____ EXCERPTED RECORDS
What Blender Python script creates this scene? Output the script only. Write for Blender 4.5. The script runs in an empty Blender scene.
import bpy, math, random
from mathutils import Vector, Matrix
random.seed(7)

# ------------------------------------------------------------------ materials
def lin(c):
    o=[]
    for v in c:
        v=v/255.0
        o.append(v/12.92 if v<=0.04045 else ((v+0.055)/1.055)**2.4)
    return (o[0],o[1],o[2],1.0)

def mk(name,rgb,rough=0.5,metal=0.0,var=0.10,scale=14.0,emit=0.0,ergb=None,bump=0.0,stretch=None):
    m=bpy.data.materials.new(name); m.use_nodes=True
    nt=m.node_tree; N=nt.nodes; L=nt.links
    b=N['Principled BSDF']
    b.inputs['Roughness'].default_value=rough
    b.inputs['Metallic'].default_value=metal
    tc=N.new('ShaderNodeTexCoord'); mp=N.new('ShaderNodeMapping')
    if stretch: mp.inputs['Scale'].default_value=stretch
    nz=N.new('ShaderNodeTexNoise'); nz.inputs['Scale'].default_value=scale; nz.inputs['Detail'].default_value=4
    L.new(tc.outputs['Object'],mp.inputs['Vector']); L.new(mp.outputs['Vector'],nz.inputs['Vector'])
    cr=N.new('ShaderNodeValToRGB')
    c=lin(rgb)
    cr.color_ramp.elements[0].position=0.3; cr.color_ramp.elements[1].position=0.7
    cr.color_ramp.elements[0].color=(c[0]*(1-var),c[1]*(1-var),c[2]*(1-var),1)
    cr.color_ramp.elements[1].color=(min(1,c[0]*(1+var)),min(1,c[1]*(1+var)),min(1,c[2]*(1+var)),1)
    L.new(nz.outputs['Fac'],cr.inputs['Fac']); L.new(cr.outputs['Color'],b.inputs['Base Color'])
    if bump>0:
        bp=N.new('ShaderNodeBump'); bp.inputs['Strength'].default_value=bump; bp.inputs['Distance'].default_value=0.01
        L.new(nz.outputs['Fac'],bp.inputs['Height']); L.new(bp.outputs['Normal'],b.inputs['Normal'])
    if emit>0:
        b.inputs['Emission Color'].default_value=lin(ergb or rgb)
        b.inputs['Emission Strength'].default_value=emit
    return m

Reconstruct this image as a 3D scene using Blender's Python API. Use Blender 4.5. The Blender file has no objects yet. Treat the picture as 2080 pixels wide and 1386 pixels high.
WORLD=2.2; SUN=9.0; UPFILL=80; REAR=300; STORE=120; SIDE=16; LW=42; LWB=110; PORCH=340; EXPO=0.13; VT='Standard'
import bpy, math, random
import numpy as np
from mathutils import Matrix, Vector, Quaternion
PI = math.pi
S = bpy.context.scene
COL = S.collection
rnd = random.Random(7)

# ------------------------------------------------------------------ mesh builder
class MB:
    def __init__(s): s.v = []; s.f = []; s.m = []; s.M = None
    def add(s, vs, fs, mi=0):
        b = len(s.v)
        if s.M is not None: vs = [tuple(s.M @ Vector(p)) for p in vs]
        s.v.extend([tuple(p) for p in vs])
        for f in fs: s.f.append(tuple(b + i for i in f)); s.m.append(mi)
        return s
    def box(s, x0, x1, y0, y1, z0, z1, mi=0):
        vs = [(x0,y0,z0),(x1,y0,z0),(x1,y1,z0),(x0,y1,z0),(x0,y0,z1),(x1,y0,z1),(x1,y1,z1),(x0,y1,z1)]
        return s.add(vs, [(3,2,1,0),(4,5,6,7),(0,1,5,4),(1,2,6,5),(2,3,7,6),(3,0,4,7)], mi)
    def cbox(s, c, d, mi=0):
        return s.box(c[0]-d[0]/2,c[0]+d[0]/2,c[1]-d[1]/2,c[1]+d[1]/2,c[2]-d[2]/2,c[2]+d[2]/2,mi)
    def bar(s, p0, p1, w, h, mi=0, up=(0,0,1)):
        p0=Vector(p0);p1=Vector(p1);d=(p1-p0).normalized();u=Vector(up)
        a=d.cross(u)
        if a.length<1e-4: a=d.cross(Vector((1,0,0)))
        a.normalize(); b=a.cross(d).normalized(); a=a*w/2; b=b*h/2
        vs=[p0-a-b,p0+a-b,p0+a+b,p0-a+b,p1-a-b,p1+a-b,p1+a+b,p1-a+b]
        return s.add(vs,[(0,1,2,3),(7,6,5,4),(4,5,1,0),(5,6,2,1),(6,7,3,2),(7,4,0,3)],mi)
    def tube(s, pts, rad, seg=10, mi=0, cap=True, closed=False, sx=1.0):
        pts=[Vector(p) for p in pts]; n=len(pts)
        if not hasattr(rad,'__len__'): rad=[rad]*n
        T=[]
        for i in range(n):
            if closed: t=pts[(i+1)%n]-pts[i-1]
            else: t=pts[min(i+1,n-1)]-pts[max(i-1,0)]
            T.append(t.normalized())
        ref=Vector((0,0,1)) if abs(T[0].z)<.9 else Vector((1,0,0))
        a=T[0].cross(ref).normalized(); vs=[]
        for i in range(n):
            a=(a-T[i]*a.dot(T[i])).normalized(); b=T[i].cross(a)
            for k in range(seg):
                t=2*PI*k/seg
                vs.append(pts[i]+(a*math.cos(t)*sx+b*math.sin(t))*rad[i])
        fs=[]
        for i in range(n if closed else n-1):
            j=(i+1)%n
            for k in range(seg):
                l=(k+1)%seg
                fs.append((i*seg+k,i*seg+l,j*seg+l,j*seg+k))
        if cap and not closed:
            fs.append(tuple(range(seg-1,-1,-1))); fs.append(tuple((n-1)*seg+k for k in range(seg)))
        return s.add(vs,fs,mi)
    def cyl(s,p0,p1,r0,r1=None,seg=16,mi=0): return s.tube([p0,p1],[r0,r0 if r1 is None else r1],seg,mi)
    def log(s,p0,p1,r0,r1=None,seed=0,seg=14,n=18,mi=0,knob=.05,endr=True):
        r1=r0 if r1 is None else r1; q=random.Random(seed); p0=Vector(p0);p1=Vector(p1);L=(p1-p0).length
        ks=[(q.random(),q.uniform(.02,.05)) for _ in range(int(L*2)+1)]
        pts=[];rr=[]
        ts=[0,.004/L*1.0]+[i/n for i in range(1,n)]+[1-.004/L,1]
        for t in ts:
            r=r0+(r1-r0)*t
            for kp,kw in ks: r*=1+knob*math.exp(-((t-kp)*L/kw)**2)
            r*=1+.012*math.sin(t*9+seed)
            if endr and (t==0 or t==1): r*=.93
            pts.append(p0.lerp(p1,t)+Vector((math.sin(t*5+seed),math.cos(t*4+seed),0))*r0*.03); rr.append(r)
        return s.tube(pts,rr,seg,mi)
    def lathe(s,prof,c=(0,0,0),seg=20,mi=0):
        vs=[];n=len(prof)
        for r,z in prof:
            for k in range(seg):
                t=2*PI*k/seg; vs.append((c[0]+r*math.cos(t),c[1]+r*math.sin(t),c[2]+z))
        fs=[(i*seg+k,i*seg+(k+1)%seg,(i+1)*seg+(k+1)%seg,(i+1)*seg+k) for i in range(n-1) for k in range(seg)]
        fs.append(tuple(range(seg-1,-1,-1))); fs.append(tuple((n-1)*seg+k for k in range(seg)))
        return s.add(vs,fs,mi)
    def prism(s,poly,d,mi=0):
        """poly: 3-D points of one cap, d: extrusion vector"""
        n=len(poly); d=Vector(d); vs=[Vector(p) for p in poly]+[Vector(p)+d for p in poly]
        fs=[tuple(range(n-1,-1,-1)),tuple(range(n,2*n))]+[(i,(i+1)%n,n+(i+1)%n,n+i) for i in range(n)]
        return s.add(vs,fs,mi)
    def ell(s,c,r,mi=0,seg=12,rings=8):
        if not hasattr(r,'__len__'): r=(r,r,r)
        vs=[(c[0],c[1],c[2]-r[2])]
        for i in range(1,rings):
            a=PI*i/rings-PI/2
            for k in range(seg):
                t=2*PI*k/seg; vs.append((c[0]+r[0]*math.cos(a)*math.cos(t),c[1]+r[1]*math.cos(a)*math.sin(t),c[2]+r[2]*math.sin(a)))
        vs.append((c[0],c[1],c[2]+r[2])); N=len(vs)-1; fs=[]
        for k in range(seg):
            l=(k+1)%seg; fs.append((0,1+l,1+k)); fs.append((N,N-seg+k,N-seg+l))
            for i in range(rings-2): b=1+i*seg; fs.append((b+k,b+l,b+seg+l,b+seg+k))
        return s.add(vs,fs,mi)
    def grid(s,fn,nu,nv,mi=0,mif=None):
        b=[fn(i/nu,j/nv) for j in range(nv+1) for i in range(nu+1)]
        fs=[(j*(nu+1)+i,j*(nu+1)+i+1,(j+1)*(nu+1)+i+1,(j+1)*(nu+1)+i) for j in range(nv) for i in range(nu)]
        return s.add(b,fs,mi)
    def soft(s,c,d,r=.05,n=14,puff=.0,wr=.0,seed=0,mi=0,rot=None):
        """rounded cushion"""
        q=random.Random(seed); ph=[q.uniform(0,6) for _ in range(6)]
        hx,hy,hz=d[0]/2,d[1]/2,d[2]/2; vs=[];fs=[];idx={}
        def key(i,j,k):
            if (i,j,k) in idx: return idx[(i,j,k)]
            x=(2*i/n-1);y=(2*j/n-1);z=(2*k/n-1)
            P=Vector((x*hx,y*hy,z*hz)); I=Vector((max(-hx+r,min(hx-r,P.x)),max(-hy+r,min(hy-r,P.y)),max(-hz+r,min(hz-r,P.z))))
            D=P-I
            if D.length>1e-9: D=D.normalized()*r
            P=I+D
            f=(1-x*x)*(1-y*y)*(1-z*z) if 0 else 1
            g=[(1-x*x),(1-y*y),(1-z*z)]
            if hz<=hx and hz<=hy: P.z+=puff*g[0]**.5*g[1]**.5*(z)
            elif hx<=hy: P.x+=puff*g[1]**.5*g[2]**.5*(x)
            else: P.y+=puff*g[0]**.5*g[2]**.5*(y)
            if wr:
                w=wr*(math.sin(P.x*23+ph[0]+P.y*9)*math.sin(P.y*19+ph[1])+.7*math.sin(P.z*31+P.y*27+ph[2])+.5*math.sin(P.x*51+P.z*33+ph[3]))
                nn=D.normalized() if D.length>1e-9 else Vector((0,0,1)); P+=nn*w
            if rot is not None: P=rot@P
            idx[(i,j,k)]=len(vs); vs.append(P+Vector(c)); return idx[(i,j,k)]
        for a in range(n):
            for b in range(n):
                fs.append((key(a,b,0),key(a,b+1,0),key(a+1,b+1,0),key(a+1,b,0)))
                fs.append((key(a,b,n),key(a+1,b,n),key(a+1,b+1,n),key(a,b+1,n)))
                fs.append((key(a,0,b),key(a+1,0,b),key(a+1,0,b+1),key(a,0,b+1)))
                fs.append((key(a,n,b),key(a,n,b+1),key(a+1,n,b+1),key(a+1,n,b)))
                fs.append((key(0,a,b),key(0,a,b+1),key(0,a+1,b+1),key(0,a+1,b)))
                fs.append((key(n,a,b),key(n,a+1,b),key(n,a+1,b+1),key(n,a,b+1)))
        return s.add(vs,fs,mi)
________
# [GIVEN TASK]
Begin at the first line of the records above and quote every line verbatim through the one that contains "return (o[0],o[1],o[2],1.0)".

# [ANSWER]
What Blender Python script creates this scene? Output the script only. Write for Blender 4.5. The script runs in an empty Blender scene.
import bpy, math, random
from mathutils import Vector, Matrix
random.seed(7)

# ------------------------------------------------------------------ materials
def lin(c):
    o=[]
    for v in c:
        v=v/255.0
        o.append(v/12.92 if v<=0.04045 else ((v+0.055)/1.055)**2.4)
    return (o[0],o[1],o[2],1.0)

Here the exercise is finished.